Estate of Jacob Braden v. State – 11/30/2011

December 6, 2011

Divided Arizona Supreme Court Holds That The State Is Not a Proper Defendant In a Statutory Action for Damages Under the Adult Protective Services Act Because the State Is Not an “Enterprise.”

The Arizona Department of Economic Security contracts with some private companies to provide services.  Jacob Braden, an adult with developmental disabilities, received services from one of those companies.  Braden died in 2005 after being injured at one of the company’s facilities. 

The Adult Protective Services Act provides statutory protections for vulnerable adults and imposes criminal and civil liability for violations of the act.  Braden’s estate sued the State under the Act, A.R.S. § 46-455.  The State moved for summary judgment, arguing that it was not a proper defendant under the Act.  The trial court agreed but a split panel of the Court of Appeals reversed.  The Supreme Court granted the State’s petition for Review.

It is a violation of the Act to cause or permit a vulnerable adult to be injured or endangered “by neglect, abuse or exploitation.”  Before 1989, the Act imposed criminal liability on certain “persons” for such violations.  Under the current version, the Act authorizes a civil claim “against any person or enterprise that has been employed to provide care, that has assumed a legal duty to provide care or that has been appointed by a court to provide care . . . for having caused or permitted such conduct.”  A.R.S. § 46-455(B).

In a 3-2 opinion, the Court held that the State is not a proper defendant under the Act.  Because the state is not a “person” it could only be a defendant if it was an “enterprise.”  The Act defines “enterprise” to mean “any corporation, partnership, association, labor union or other legal entity, or any group of persons associated in fact although not a legal entity, that is involved in providing care to a vulnerable adult.”  A.R.S. § 46-455(Q) (emphasis added). 

The Court focused on whether the state comes within the term “other legal entity.”  Although the state is generally considered a “legal entity,” the Court held that the term “legal entity” had to be interpreted in light of the rest of the definition of “enterprise.”  “Legal entity” was not an “independent and isolated” category of the enterprise; the court found it telling that the definition did not separate “labor union or other legal entity” with a serial comma (“labor union, or other legal entity”).  Thus, the Court held that the state was not subject to liability as an “enterprise” under the Act because it is not an entity “like a labor union” or other business-type entity.  

The Court further noted that various canons of interpretation – esjudem generis and noscitur a sociis – supported its interpretation.  Moreover, the fact that the legislature has many times expressly included the governmental bodies in lists of entities further persuaded the Court that the legislature did not intend to include the state as an “enterprise” in this instance.  Finally, the Court explained that a contrary result would lead to “tension” in the Act because the Act obligates the state to enforce the statute.

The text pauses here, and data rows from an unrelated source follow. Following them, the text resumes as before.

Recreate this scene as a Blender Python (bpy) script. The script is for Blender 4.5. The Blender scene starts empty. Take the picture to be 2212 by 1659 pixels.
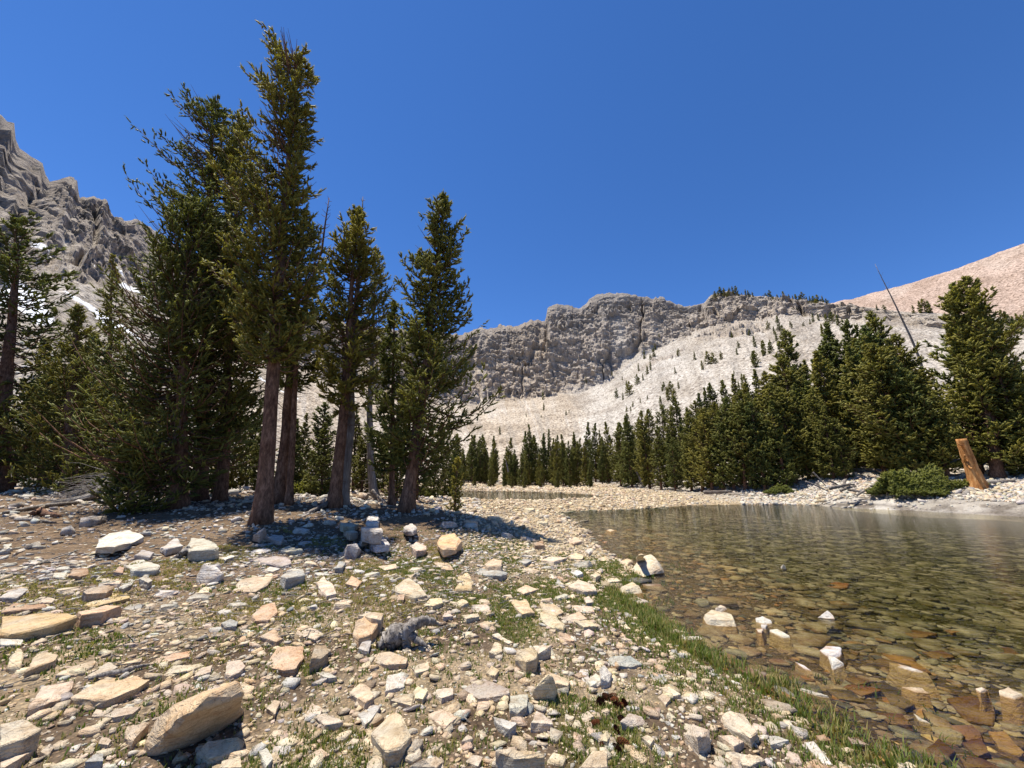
import bpy, bmesh, math, random
import numpy as np
from mathutils import Vector, Matrix
random.seed(7)
RNG = np.random.default_rng(11)
C = bpy.context.scene.collection
PI = math.pi
sc = bpy.context.scene

# ------------------------------------------------------------------ camera model
# photo points are given in a 2212 x 1659 frame; they are turned into real points on the ground
F, CU, CV = 831.0, 1106.0, 829.5
PITCH = math.radians(13.7)
HC = 1.75                       # eye above the water (z = 0)
FW = np.array([0, math.cos(PITCH), math.sin(PITCH)])
UP = np.array([0, -math.sin(PITCH), math.cos(PITCH)])
RT = np.array([1.0, 0, 0])
EYE = np.array([0, 0, HC])

def ray(u, v):
    d = FW + RT * ((u - CU) / F) - UP * ((v - CV) / F)
    return d

def project(p):
    q = np.asarray(p, float) - EYE
    w = q @ FW
    return CU + F * (q @ RT) / w, CV - F * (q @ UP) / w, w

def at_z(u, v, z):
    d = ray(u, v)
    t = (z - HC) / d[2]
    return EYE + d * t

def at_y(u, v, y):
    d = ray(u, v)
    return EYE + d * (y / d[1])

def azel(u, v):
    d = ray(u, v)
    return math.atan2(d[0], d[1]), math.atan2(d[2], math.hypot(d[0], d[1]))

# ------------------------------------------------------------------ noise
def _mix(h):
    h = (h ^ (h >> np.uint32(13))) * np.uint32(1274126177)
    h = (h ^ (h >> np.uint32(16))) * np.uint32(2246822519)
    return ((h ^ (h >> np.uint32(15))) & np.uint32(0xFFFFFF)).astype(np.float32) * np.float32(2 / 0xFFFFFF) - np.float32(1)
def _parts(c):
    i = np.floor(c); f = (c - i).astype(np.float32)
    return i.astype(np.int64).astype(np.uint32), f * f * f * (f * (f * 6 - 15) + 10)
K1, K2, K3 = np.uint32(374761393), np.uint32(668265263), np.uint32(2147483629)
def vnoise(p, seed=0):
    p = np.asarray(p, float)
    sd = np.uint32((seed * 974634777) & 0xFFFFFFFF)
    (x, fx), (y, fy), (z, fz) = (_parts(p[..., k]) for k in range(3))
    with np.errstate(over='ignore'):
        xs = (x * K1, x * K1 + K1); ys = (y * K2, y * K2 + K2); zs = (z * K3 + sd, z * K3 + K3 + sd)
        def lerp(a, b, f): return a + (b - a) * f
        pl = []
        for zz in zs:
            r0 = lerp(_mix(xs[0] + ys[0] + zz), _mix(xs[1] + ys[0] + zz), fx)
            r1 = lerp(_mix(xs[0] + ys[1] + zz), _mix(xs[1] + ys[1] + zz), fx)
            pl.append(lerp(r0, r1, fy))
        return lerp(pl[0], pl[1], fz)
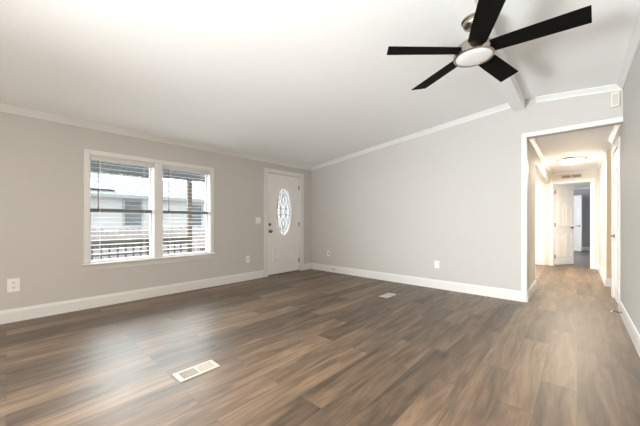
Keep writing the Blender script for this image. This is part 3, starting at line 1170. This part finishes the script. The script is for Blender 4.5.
for (a, c, z0, z1) in ((2.84, 3.36, 0.95, 1.84), (5.22, 5.62, 0.90, 1.76)):
    b = B()
    e = 0.06
    box(b, HX + 0.02, HX + 0.05, a - e, a, z0 - e, z1 + e)
    box(b, HX + 0.02, HX + 0.05, c, c + e, z0 - e, z1 + e)
    box(b, HX + 0.02, HX + 0.05, a, c, z1, z1 + e)
    box(b, HX + 0.02, HX + 0.05, a, c, z0 - e, z0)
    zm = (z0 + z1) / 2
    box(b, HX + 0.02, HX + 0.05, a, c, zm - 0.03, zm + 0.03)
    wn = obj('window', b, 'out_white', hs)
    b = B()
    box(b, HX + 0.022, HX + 0.032, a, c, z0, zm - 0.03)
    box(b, HX + 0.022, HX + 0.032, a, c, zm + 0.03, z1)
    obj('pane', b, 'shade_glass', wn)


def tree(x, y, h, r, leaf, label):
    t = thing('tree', label, 'tree', (x, y, -0.75), 'trees behind the neighbouring house')
    b = B()
    lathe(b, [(0.20, -0.75), (0.15, 0.6), (0.11, h * 0.6), (0.03, h)], (x, y, 0), n=10)
    for k in range(6):
        a_ = k * 1.05 + random.random()
        z = h * 0.45 + k * 0.2
        lathe(b, [(0.06, 0), (0.015, r * 0.8)], (x, y, z), (math.cos(a_), math.sin(a_), 0.7), 6)
    obj('trunk', b, 'bark', t)
    b = B()
    cl = [(x + random.uniform(-.6, .6) * r, y + random.uniform(-.8, .8) * r, h * 0.72 + random.uniform(-.3, .45) * r, r * random.uniform(.35, .6)) for _ in range(12)]
    for (cx, cy, cz_, cr) in cl:
        for _ in range(220):
            v = Vector((random.gauss(0, 1), random.gauss(0, 1), random.gauss(0, 1))).normalized() * cr * random.uniform(.6, 1.0)
            p = Vector((cx, cy, cz_)) + v
            q = Matrix.Rotation(random.uniform(0, 6.28), 3, Vector((random.gauss(0, 1), random.gauss(0, 1), random.gauss(0, 1))).normalized())
            s = random.uniform(0.05, 0.10)
            b.faces.new([b.verts.new(p + q @ Vector(w_)) for w_ in ((-s, 0, 0), (0, -s * .5, 0), (s, 0, 0), (0, s * .5, 0))])
    obj('foliage', b, leaf, t)


tree(-20.2, 3.4, 5.2, 1.0, 'leaf', 'yellow green tree over the roof, at the left edge of the window')
tree(-24.6, 5.3, 5.8, 1.2, 'leaf_dark', 'darker olive tree over the roof, right of the yellow green one')
tree(-20.6, 6.0, 5.2, 1.0, 'leaf_dark', 'olive tree over the roof, rightmost in the left half of the window')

Justices Bales and Hurwitz dissented.  The dissent argued that the amendment adding civil liability under the Act “extends broadly” and that the definition of “enterprise” includes expansive terms, including the term “other legal entity.”  In the dissent’s view, the fact that the state is unquestionably a “legal entity” combined with Act’s broad language indicated that the state could be an “enterprise” and thus a civil defendant under the Act.

The dissent challenged the Court’s textual interpretation, arguing that the “absence of a serial comma . . . sheds no light on the meaning of ‘legal entity.’”  Aside from the fact that there is no controlling rule of usage regarding the use of serial commas before the last item in a series, the dissent explained that the Arizona legislature’s drafting manual recommends against use of the serial comma before “or” at the end of a series.  In addition, before a “technical and conforming” amendment in 2009, the Act had always included a comma between “labor union or other legal entity.”  In other words, argued the dissent, the absence of the comma is “obviously non-substantive” and the Court should not have concluded that the legislature omitted the comma to limit the meaning of “other legal entities” as somehow related to labor unions.

Likewise, the dissent contended that the majority was wrong to conclude that the Act’s definition of “enterprise” was limited to non-governmental, business-type entities.  The definition includes “any corporation or association,” and the term corporation “may embrace both private and public entities” under Arizona law.  Furthermore, the Act’s definition tracks the definition of “enterprise” found in the federal RICO statutes, a definition which federal courts have held includes public entities.  Finally, the dissent was not persuaded that the possibility of civil liability would cause “tension” with the state’s enforcement obligations under the Act.  The state is already subject to liability under statutes which it also enforces, such as the Arizona Disabilities Act.

Justice Brutinel authored the Opinion in which Chief Justice Berch and Justice Pelander concurred.

Justice Bales authored the dissent in which Justice Hurwitz concurred.